One of the most efficient strategies for could be true questions is to use previous work from other questions. If you have already drawn a possible scenario or template while solving a prior question in the same game, compare the answer choices against it. An answer choice that matches your known-valid template is almost certainly correct, allowing you to answer in seconds. Even if the templates don’t match exactly, they inform you about what can happen. This technique highlights why it’s crucial to note your work on the scratch paper—a diagram from a "must be true" question can directly answer a later "could be true" one, giving you a significant time advantage.

Efficiently Testing the Remaining Choices

After initial elimination, you may be left with two contenders. Now you must test remaining choices quickly. Do not attempt to build a full, perfect diagram from scratch for each one. Instead, try to plug the choice into your existing framework. See if you can make it work with minimal adjustment. Look for the most restrictive element in the proposed arrangement and see if you can satisfy all rules relative to it. If you hit a contradiction, eliminate it. If you can sketch a rough, rule-compliant scenario that incorporates the choice, you’ve found your answer. This testing should be agile, not meticulous; you are looking for a possibility, not the only possibility.

Contrasting with "Must Be True" Questions

A critical part of your analytical toolkit is understanding how could be true questions contrast with must be true questions. They require diametrically opposed reasoning. A "must be true" answer is something that happens in every valid scenario; to disprove it, you only need to find one scenario where it is false. Conversely, a "could be true" answer only needs to happen in one valid scenario; to disprove it, you must prove it is impossible in all scenarios. Confusing these approaches is a common trap. For a "could be true" choice, you are not asking, "Is this always true?" You are asking, "Is this ever possible?" This shift from universal to existential quantification is the core conceptual difference.

Common Pitfalls

1. Proving the Answer Choice Instead of Disproving the Others: The biggest mistake is trying to definitively prove that (C) "could be true" by building a complete diagram, while ignoring that (A), (B), (D), and (E) are impossible. This wastes time. Your job is to be an eliminator. Find the four wrong answers; the one left is right by default.

2. Ignoring the Question Stem's New Condition: Many "could be true" questions add a conditional statement like, "If K is in spot 3, which of the following could be true?" Test-takers sometimes apply the core game rules but forget to apply this new "if" condition to every answer choice, leading them to select an answer that violates the temporary premise.

3. Over-Diagramming During Testing: When you have two plausible answers, avoid the urge to draw two perfectly neat, complete diagrams. Make quick, messy sketches. Use arrows, place the most fixed elements, and check for rule violations. The moment you see a viable path for one choice, select it and move on.
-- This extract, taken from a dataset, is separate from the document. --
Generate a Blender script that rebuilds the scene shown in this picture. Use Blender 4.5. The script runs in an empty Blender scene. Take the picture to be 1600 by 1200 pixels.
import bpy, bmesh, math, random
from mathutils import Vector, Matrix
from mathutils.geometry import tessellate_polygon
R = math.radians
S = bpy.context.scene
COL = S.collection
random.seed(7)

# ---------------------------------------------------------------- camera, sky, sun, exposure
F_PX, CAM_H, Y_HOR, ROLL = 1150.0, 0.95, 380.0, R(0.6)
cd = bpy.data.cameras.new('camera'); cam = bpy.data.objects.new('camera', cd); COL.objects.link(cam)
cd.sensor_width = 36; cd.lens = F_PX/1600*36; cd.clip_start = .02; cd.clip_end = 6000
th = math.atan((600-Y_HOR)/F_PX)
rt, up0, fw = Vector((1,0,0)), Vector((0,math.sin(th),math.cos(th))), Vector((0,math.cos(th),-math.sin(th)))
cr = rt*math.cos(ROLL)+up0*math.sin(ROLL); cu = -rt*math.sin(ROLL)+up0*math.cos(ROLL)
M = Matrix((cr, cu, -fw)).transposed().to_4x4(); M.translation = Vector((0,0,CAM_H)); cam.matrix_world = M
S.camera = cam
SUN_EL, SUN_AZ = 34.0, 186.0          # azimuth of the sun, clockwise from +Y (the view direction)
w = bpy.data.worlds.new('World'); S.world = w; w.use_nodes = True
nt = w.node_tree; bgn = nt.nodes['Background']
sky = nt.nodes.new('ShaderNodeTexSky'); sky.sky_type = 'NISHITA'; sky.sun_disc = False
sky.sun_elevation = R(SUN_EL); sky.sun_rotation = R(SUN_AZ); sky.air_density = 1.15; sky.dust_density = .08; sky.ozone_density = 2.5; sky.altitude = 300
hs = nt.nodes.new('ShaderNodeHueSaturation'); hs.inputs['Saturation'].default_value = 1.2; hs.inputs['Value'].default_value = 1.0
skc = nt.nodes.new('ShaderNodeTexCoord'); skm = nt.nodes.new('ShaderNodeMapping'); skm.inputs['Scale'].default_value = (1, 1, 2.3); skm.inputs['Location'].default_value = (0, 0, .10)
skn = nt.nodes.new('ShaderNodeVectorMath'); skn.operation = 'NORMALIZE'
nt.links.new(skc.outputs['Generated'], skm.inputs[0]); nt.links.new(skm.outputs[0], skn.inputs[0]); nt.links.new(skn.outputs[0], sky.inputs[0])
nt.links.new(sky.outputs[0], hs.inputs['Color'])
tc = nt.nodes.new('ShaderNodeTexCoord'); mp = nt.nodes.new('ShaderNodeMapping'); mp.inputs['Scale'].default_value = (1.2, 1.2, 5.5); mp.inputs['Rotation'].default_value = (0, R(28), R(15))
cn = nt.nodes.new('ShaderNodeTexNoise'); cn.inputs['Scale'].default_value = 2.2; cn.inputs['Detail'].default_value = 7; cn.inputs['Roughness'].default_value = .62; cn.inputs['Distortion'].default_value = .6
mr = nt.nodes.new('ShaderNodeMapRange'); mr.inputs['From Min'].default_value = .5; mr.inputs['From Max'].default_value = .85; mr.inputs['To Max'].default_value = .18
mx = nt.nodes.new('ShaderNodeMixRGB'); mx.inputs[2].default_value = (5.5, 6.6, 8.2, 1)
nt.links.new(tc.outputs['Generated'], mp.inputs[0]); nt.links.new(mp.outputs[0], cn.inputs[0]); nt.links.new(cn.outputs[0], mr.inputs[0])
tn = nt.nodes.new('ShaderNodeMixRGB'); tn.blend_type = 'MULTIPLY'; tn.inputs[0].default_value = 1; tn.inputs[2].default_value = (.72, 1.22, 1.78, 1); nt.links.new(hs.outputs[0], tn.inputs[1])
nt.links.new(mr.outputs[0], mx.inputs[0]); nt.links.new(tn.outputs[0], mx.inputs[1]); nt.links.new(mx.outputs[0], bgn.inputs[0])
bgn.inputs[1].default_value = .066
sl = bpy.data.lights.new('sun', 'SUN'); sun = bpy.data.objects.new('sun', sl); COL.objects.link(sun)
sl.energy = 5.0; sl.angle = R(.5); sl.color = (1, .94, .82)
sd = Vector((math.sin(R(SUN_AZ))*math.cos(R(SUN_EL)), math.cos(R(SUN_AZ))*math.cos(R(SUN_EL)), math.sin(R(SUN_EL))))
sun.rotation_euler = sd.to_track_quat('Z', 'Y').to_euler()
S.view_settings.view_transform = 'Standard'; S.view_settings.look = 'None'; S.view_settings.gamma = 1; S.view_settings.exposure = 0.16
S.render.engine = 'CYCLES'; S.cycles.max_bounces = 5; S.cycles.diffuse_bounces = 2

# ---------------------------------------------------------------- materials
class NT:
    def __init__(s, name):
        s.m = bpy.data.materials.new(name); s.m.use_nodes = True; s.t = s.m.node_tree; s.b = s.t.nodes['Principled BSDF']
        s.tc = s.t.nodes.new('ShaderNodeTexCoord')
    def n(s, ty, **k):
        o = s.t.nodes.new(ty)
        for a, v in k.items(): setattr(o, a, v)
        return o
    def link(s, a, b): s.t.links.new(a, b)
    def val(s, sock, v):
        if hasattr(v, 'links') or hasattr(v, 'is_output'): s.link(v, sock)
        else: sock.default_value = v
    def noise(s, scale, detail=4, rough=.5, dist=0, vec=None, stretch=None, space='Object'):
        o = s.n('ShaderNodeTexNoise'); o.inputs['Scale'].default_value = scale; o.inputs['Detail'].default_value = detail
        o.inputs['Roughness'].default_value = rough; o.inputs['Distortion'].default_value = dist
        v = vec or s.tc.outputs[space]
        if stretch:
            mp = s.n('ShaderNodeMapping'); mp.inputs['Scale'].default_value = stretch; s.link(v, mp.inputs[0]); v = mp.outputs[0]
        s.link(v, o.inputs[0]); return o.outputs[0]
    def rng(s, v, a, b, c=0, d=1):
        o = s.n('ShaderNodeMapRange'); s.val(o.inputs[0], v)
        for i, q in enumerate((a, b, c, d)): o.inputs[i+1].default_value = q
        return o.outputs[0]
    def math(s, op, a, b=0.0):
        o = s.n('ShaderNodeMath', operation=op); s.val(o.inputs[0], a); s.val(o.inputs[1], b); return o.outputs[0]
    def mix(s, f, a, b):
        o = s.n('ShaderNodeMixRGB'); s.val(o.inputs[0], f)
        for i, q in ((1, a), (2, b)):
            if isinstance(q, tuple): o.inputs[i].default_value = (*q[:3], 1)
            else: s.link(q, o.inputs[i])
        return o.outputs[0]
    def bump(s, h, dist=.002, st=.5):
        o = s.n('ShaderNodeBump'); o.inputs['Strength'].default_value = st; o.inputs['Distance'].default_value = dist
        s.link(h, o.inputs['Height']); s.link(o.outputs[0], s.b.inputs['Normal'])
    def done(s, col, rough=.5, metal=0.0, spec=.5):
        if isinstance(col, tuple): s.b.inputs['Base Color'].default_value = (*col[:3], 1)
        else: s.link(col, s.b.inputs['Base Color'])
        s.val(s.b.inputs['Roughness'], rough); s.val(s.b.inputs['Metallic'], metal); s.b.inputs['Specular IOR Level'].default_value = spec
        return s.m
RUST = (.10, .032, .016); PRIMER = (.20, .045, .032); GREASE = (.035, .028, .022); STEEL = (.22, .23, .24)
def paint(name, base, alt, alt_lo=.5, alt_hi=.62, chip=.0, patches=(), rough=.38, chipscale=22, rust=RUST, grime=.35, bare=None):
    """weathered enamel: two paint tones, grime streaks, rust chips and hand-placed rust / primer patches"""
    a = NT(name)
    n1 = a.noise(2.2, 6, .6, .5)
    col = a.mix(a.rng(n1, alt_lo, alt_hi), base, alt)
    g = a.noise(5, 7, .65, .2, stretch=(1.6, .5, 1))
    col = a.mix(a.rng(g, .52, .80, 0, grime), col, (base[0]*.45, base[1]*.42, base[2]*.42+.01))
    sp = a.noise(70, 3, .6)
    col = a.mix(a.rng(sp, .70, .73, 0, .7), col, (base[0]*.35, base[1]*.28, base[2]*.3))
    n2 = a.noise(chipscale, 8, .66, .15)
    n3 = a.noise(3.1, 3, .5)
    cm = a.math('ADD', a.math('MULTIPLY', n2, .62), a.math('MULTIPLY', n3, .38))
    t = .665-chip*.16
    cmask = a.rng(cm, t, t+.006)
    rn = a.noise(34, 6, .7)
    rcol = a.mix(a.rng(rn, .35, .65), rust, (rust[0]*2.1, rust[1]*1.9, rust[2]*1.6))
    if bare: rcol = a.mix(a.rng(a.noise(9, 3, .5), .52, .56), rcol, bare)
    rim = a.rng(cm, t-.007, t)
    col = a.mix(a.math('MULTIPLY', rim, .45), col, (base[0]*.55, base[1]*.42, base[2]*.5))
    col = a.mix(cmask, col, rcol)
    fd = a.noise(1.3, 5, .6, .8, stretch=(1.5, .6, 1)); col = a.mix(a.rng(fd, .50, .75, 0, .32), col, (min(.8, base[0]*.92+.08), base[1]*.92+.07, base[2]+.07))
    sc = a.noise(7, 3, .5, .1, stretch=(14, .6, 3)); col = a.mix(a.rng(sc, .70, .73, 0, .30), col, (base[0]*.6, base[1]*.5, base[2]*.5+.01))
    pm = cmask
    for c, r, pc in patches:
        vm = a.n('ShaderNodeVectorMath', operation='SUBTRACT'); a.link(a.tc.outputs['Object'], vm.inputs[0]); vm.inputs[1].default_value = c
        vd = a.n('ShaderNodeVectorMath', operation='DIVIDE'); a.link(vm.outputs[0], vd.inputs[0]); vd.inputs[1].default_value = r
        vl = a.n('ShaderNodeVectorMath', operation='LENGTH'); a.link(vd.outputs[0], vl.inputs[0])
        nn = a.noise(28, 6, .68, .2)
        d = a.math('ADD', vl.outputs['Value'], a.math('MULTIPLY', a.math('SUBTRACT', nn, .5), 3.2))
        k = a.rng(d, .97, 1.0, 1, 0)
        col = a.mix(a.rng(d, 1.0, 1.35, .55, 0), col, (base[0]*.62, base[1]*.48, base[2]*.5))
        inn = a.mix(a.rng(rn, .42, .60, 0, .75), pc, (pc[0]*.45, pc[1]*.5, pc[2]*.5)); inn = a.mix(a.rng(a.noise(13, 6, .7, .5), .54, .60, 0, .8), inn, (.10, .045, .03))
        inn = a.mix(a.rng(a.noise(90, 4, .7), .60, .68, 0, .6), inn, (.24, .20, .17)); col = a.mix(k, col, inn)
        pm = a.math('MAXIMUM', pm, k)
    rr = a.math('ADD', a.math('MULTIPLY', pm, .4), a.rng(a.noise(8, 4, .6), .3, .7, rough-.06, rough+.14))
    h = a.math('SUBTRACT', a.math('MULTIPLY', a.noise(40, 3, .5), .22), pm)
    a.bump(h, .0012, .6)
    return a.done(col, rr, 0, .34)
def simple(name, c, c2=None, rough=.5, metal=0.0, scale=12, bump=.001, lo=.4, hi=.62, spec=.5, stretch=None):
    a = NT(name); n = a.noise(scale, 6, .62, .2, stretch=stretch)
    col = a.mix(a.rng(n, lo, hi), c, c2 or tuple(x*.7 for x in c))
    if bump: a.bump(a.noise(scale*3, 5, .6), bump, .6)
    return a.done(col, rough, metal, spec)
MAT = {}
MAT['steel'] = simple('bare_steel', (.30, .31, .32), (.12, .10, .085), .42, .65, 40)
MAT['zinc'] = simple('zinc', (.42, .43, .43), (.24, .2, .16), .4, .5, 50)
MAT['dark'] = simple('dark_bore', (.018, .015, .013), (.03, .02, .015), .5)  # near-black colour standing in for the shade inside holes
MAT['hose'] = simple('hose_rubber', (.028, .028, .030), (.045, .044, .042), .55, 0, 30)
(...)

4. Misapplying "Must Be True" Logic: As noted, if you mistakenly look for an answer that must be true, you will often eliminate the correct "could be true" answer because it isn't necessary in all worlds. Remember the fundamental question: "Is there at least one world where this happens?"

Summary

  • Could be true questions ask you to identify the one answer choice that is possible within the game's rules, making elimination your core strategy.
  • Always eliminate answers that violate rules first, then test any remaining contenders with quick, flexible sketches.
  • Use previous work from other questions as a potential shortcut; a valid diagram from another question can instantly validate a "could be true" answer.
  • Test remaining choices quickly by integrating them into your framework, not by building exhaustive new diagrams from scratch.
  • Crucially, contrast these with must be true questions; "could be true" requires finding a single valid instance, while "must be true" requires a universally valid inference.
  • Avoid the trap of trying to prove the correct choice and instead focus on disqualifying the four incorrect ones through systematic rule-checking.